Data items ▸
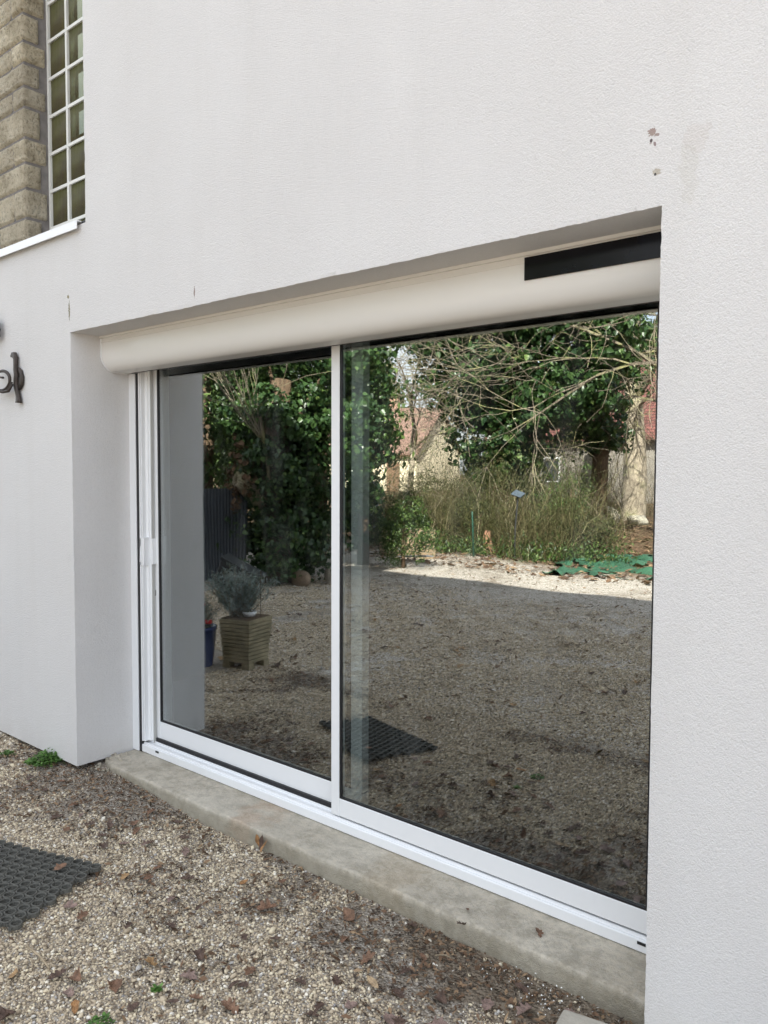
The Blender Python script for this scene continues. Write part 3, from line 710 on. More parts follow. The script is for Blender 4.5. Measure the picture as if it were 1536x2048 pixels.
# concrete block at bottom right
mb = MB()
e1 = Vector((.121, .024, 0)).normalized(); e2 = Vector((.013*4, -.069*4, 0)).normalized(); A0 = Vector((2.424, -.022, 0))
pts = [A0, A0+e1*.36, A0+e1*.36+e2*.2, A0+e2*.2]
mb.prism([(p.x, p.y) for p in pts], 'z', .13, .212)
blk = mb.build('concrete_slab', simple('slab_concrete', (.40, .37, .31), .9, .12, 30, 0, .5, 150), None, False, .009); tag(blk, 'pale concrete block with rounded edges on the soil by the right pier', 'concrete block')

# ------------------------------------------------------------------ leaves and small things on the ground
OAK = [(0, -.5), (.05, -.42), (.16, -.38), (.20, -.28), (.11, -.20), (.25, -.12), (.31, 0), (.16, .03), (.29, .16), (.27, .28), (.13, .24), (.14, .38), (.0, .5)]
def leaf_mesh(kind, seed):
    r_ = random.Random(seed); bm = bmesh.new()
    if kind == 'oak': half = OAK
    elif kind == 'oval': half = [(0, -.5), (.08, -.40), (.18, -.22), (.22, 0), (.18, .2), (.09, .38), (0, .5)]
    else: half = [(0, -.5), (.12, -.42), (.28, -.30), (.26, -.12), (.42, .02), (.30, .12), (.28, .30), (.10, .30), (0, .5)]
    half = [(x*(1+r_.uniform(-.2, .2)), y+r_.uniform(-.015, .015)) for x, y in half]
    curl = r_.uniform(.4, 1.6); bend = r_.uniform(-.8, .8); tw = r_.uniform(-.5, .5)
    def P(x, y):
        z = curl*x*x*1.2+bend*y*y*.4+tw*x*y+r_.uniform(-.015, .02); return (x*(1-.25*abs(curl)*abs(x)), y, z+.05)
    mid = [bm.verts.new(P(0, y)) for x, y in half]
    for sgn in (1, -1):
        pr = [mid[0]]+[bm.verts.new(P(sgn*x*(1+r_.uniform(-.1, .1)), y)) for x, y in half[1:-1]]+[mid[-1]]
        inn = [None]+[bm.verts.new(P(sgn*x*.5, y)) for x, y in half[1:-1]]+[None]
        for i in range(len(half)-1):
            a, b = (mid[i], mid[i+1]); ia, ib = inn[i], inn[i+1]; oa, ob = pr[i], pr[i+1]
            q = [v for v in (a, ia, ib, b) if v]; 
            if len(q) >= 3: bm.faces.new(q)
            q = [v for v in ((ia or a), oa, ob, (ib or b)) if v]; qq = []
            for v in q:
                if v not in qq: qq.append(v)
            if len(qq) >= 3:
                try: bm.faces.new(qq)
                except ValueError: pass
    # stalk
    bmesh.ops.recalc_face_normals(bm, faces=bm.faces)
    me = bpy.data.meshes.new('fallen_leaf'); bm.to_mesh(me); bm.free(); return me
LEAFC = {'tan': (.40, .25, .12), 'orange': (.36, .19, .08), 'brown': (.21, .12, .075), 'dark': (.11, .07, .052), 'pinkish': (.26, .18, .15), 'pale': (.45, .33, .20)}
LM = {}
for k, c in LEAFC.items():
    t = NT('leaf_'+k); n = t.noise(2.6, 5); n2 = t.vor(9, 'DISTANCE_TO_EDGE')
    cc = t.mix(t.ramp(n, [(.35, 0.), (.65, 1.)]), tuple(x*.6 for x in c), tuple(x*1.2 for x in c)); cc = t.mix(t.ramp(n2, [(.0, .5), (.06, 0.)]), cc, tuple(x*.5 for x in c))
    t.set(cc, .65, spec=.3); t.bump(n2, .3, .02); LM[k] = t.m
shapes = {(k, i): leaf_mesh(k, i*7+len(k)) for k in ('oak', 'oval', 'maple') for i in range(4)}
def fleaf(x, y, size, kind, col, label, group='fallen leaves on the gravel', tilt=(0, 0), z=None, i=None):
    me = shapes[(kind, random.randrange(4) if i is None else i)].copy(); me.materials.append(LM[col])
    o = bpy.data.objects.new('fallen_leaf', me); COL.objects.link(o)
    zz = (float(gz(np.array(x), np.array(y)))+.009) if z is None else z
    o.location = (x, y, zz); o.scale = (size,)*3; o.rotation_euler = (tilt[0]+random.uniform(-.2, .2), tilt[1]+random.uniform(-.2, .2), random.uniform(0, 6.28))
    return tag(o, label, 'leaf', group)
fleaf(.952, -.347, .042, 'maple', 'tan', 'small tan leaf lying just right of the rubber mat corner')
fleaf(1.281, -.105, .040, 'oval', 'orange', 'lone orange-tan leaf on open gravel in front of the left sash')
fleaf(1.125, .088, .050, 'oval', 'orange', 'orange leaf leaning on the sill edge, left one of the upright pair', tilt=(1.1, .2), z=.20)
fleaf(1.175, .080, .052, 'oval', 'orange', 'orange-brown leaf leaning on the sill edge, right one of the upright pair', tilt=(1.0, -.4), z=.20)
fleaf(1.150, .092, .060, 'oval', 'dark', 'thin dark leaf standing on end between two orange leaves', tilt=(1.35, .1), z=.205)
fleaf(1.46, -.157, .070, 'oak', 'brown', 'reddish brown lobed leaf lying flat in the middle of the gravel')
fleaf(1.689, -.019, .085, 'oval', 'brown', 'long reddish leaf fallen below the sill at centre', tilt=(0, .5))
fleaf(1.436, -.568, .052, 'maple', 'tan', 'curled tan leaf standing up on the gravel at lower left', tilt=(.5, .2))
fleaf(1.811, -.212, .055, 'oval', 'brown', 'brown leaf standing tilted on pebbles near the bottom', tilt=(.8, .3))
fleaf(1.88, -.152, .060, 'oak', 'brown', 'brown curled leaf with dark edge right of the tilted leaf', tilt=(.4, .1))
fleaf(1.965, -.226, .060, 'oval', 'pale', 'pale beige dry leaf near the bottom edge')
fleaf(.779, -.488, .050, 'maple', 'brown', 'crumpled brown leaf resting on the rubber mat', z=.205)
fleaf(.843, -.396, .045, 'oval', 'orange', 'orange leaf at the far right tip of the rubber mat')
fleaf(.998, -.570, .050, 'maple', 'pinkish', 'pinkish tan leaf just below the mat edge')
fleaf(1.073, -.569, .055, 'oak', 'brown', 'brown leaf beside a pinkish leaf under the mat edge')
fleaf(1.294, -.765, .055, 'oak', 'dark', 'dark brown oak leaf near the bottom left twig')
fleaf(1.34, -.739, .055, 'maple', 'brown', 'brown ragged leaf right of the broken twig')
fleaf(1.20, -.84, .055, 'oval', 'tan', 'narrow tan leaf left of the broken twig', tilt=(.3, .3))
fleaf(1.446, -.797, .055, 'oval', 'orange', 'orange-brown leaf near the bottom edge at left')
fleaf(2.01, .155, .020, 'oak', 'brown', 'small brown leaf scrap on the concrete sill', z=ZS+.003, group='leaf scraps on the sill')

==

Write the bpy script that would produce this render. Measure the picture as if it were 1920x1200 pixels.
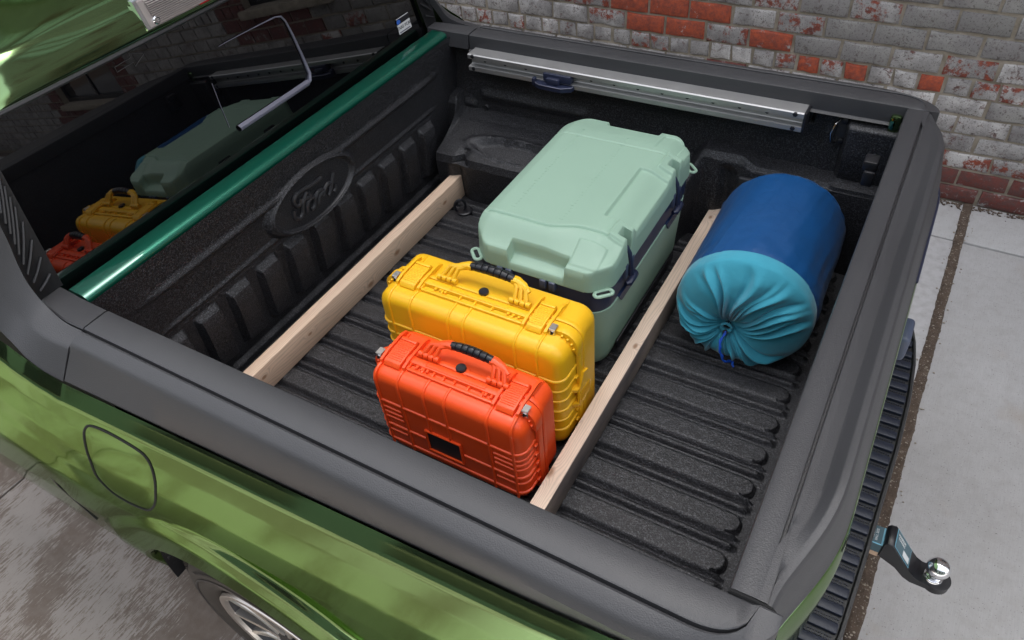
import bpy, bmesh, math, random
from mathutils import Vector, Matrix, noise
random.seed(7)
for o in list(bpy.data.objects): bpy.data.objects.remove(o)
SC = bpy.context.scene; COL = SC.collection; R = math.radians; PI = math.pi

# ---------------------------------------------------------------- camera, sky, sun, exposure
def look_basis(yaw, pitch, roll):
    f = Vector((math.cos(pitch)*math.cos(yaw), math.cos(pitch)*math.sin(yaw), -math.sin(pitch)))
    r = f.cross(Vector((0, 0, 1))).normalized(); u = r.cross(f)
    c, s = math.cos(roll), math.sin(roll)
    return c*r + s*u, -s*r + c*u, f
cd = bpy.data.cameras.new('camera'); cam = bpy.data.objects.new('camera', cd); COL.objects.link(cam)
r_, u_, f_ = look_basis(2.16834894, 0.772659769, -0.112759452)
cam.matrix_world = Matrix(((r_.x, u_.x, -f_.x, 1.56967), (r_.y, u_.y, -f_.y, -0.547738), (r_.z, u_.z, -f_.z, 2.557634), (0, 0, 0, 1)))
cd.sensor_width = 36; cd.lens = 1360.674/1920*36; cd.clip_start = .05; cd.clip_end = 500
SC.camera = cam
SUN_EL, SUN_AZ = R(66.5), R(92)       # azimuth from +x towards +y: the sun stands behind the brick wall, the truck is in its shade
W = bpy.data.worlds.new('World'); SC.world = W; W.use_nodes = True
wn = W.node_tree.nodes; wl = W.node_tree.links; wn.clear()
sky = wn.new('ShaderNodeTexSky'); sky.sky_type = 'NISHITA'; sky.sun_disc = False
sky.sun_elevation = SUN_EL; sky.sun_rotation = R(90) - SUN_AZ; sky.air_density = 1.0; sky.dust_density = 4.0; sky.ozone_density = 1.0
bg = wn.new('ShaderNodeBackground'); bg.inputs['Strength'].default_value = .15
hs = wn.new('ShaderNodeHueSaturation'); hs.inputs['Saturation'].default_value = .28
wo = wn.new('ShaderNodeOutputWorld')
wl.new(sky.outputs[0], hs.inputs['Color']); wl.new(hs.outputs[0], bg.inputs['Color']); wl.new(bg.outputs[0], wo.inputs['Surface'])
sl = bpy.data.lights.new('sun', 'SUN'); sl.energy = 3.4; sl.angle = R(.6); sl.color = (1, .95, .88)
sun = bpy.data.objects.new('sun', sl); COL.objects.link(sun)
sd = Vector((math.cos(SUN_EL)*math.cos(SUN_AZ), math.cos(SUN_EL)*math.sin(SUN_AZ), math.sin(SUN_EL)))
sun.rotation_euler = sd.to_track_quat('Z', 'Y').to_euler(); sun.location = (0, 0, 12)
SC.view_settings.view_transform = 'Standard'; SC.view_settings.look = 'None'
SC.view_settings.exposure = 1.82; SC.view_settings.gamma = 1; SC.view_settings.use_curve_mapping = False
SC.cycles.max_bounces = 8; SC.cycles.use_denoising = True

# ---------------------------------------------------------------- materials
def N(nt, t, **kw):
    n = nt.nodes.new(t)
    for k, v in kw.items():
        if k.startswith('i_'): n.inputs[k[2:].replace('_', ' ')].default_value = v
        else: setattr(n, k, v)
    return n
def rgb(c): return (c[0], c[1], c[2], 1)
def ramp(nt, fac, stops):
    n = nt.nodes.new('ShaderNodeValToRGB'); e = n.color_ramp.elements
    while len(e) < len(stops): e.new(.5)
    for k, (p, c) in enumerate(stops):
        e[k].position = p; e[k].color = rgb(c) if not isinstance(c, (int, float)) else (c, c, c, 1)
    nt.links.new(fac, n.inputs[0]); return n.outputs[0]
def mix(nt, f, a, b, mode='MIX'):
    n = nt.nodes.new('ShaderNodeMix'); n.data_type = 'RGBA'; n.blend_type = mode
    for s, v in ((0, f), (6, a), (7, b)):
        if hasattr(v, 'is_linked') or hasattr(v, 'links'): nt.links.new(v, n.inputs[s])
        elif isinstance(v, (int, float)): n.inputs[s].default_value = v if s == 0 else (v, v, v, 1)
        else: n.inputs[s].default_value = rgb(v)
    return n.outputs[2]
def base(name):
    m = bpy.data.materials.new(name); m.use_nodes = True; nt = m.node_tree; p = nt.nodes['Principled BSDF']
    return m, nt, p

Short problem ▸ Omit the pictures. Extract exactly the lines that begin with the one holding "Write the bpy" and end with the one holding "SC = bpy.context.scene;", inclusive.

Exercise solution ▸
Write the bpy script that would produce this render. Measure the picture as if it were 1920x1200 pixels.
import bpy, bmesh, math, random
from mathutils import Vector, Matrix, noise
random.seed(7)
for o in list(bpy.data.objects): bpy.data.objects.remove(o)
SC = bpy.context.scene; COL = SC.collection; R = math.radians; PI = math.pi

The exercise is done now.